In his book “Save America” published in August 2024, Donald Trump whose term as U.S. President begins today, accused Zuckerberg of plotting against him. “We are watching him closely, and if he does anything illegal this time he will spend the rest of his life in prison,” he wrote. 

Now, with the changes Zuckerberg announced, Trump is praising Meta and said they’ve come a long way. When asked during a press conference 7 January if he thought Zuckerberg was responding to Trump’s threats, Trump replied, “Probably.”

After Meta’s announcement, the science magazine Nature published a review of research with comments from experts on the effectiveness of fact-checking.

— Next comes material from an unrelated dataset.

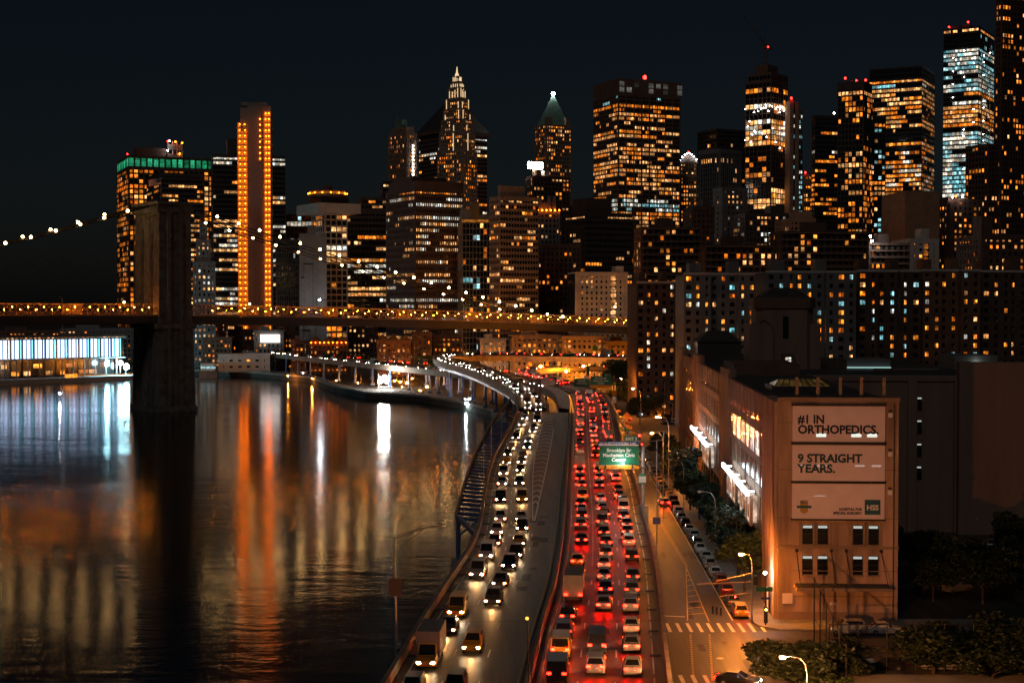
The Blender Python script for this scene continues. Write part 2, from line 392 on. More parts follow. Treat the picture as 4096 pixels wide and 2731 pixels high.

For example, a study in 2019 analyzing 30 research papers covering 20 thousand participants found an influence on beliefs but the effects were weakened by participants’ preexisting beliefs, ideology and knowledge. 

Sander van der Linden, a social psychologist at the University of Cambridge told Nature that ideally, people wouldn’t form misperceptions in the first place but “if we have to work with the fact that people are already exposed, then reducing it is almost as good as it as it’s going to get”. 

Hernández-Echevarría said that although the loss of Meta’s funding will be a hard hit to some organizations in the fact-checking community, it won’t end the movement. He said, “They are going to be here, fighting disinformation. No matter what, they will find a way to do it. They will find support. They will do it because their central mission is to fight disinformation.”


Questions to consider:

• What is now allowed under Meta’s new rules for posts that wasn’t previously?

• How is fact-checking not the same as censorship?

• When you read social media posts, do you care if the poster is telling the truth?